The last major contributor to iron losses is from hysteresis, which is basically the resistance to a change in the direction of magnetization or flux density. Since the armature in all motors is excited with AC current – whether supplied by an external inverter or brushes and commutator – its magnetic circuit repeatedly experiences large swings in flux density between opposing polarities. Magnetic materials that tolerate this sort of operation need to be “soft,” – that is, easy to magnetize (low coercivity) while not retaining that magnetic moment (low remanence). Conversely, materials that are difficult to magnetize (and demagnetize) are classified as “hard,” and they tend to make good permanent magnets. Hysteresis loss is basically a measure of how soft a magnetic material is, then, and it is most strongly dependent on flux density (typically proportional to the 1.6 power).

Finally there are various “stray” losses, which are those that either don’t seem to neatly fit into any one category or which are more like rounding errors rather than significant factors. The most notable example of such is magnetic leakage, which is basically any flux that doesn’t link the rotor and stator together (which means it doesn’t do any useful work). Worse still is that this unlinked flux also subtracts from the effective AC voltage exciting the armature (because it translates electrically into inductance).
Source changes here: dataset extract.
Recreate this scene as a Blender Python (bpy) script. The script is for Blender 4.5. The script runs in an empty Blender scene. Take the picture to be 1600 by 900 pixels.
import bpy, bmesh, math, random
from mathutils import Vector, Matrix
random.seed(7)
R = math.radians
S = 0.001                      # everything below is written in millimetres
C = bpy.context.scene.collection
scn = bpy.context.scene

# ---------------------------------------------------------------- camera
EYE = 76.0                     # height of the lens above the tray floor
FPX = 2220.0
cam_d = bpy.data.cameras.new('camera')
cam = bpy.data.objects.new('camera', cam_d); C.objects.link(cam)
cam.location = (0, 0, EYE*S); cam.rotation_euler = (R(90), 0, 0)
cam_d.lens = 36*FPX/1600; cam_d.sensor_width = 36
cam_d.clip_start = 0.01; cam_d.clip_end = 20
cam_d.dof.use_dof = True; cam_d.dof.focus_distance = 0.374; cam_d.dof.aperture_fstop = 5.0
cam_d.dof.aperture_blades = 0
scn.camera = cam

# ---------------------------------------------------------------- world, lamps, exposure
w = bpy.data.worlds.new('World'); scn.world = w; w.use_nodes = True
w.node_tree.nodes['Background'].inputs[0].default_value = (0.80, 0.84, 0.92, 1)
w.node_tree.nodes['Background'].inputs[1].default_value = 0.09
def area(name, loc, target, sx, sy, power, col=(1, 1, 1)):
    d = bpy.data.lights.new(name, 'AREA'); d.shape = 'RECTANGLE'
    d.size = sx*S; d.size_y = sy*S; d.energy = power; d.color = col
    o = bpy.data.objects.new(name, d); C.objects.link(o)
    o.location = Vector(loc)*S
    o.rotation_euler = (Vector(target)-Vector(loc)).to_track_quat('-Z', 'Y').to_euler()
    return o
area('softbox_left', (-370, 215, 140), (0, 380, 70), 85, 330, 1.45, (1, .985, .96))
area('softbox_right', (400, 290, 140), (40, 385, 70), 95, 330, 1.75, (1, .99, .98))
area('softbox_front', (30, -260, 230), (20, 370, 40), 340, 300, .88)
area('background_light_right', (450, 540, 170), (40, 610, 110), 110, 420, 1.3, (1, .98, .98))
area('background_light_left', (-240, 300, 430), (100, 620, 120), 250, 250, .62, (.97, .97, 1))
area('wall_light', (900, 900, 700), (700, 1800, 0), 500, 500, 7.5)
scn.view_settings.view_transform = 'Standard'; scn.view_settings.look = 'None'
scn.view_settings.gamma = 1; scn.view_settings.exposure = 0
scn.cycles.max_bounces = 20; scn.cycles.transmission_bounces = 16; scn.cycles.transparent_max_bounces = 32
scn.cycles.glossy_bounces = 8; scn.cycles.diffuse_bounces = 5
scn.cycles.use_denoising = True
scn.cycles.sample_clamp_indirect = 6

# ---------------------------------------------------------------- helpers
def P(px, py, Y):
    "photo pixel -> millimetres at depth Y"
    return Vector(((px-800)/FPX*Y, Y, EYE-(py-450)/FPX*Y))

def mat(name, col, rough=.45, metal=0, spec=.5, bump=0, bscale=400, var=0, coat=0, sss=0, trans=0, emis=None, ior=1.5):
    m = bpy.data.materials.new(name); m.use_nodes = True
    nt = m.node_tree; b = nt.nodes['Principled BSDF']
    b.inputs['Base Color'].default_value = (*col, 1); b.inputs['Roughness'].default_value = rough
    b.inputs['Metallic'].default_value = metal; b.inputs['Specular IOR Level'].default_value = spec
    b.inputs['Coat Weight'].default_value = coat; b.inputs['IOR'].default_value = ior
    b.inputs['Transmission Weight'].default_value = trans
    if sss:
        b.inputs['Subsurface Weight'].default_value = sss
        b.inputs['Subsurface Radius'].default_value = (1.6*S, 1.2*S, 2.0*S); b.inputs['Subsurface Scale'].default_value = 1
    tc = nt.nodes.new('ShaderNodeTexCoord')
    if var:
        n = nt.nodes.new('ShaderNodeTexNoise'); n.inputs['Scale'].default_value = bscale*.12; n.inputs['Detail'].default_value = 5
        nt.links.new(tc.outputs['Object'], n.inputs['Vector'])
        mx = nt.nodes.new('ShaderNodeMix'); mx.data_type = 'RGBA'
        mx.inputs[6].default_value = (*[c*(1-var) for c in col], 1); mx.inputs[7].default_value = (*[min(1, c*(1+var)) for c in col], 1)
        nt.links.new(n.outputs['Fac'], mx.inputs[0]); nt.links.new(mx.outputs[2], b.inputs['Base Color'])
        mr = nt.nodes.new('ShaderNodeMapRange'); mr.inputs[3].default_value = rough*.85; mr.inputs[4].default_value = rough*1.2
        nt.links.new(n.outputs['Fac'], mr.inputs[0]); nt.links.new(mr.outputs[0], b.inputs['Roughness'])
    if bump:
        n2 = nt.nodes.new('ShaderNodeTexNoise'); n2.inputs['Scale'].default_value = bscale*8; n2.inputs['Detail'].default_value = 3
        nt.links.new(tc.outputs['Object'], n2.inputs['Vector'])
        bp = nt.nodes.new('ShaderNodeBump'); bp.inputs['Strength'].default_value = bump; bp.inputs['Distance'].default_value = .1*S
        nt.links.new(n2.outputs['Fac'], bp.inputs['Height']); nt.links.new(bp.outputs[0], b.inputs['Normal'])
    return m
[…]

The last loss mechanism considered here is common-mode, capacitively-coupled current. This current results from the drive rapidly switching its phase outputs between 0 V and bus voltage (typically around 350 V) which then causes current to flow across any parasitic capacitances along the way. While the actual power loss from these currents tends to be minimal, they can still erode bearings (through what is effectively “electrical discharge machining”) and damage the insulation on the phase windings. Oh, and cause the vehicle to fail its EMI/RFI emissions test. The quick and dirty solution is to slow down the switching speed of the bridge switches in the inverter, but that increases their losses. Yet another Catch-22, then…Welcome to the wonderful world of engineering!